In Sachen Ausstattung gibt es als Extra ein sehr lesenswertes Vorwort, welches sich intensiv mit den Hintergründen zur Entstehung der beiden Geschichten auseinandersetzt. Doch XXX spielt sich weniger als trockener Chronist auf, sondern weiß den Leser mit seinem kurzweiligen Vorwort und einigen eingestreuten Anekdoten über Manara durchaus auf den bevorstehenden Lesegenuss einzustimmen.

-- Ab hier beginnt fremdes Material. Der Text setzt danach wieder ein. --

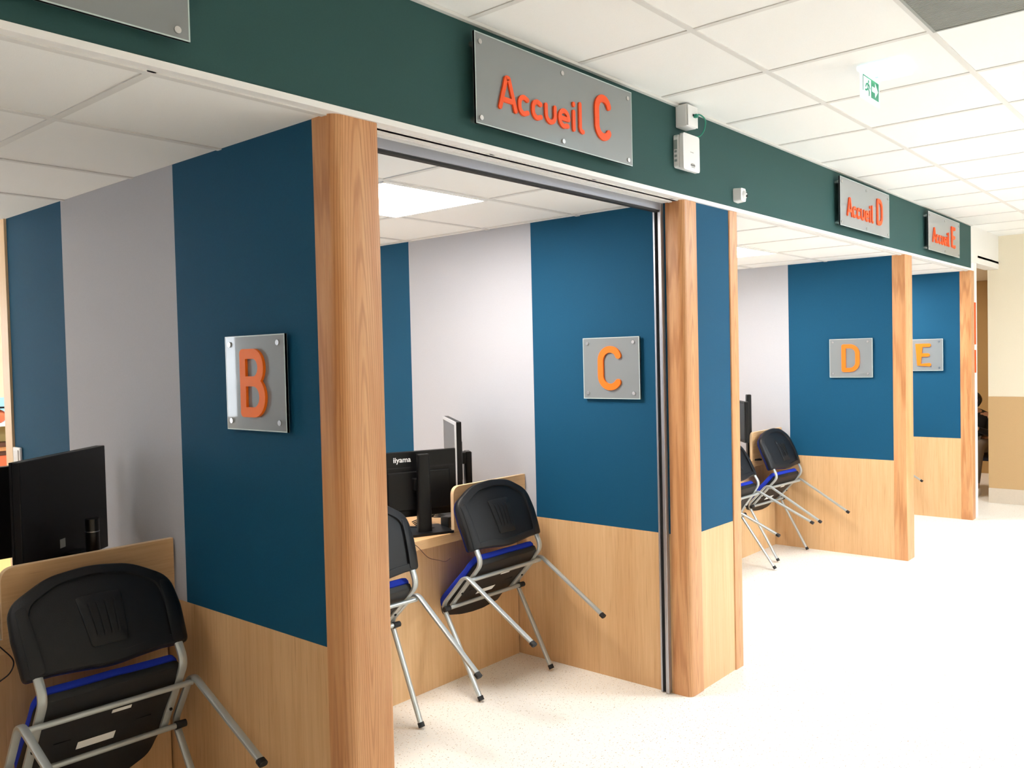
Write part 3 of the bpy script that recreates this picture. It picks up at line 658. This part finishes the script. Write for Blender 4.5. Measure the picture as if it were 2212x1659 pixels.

Zudem gibt es noch 22 Seiten aus dem „Casanova“-Portfolio, deren erste Edition bei Bfb Éditions mit 450 signierten und nummerierten Exemplaren erschien.

 

Fazit

Zunächst einmal dürfte man den vorliegenden Band im Kontext seiner Zeit sehen, da zu Beginn der 80er Jahre sicherlich noch ein anderes Frauenbild verbreitet war, wie wir es heute kennen. Das gleiche dürfte ohne Weiteres auch für die seiner Zeit herrschenden Moralvorstellungen gelten. Insofern dürfte es sicherlich auch interessant sein, ob es sich aus heutiger Sicht bei diesem Comic um erotische Kunst oder um platte Pornographie handelt – vorausgesetzt, Pornographie ist alles, was sexuelle Handlungen in einer etwas spekulativen und mitunter entwürdigenden Weise zeigt.

 

Eins kann man Manara allerdings nicht vorwerfen: Seine weiblichen Charaktere sind voller Stärke und Leidenschaft und wirken dabei äußerst lebendig und kraftvoll, fast als wollten sie die engen Begrenzungen der Comicbilder sprengen. Kurzgesagt: Manaras (erotische) Werke sind irgendwo schon eine zeichnerische Liebeserklärung an die Frauen, die keine platten Erotik- oder Sex-Comic-Klischees mit ihren typischen Frauenbildern und vermeintlichen Traumkörpern bedienen. Die Männer hingegen geben bei Manara eine eher schwache Figur ab, und so ist man immer wieder sehr amüsiert über die Situationskomik, die sich in so mancher Unsicherheit des vermeintlich starken Geschlechtes widerspiegelt.

 

Insgesamt ein weiterer, sehr schöner Band der Werkausgabe von Milo Manara, dessen Inhalt sicherlich nicht unbedingt zu seinen Glanzstücken zählt, der aber qualitativ als auch inhaltlich zu überzeugen weiß. Deshalb von mir erneut ein großes Lob für diese erschwingliche Ausgabe eines unterhaltsamen und kurzweiligen Werkes von Manara.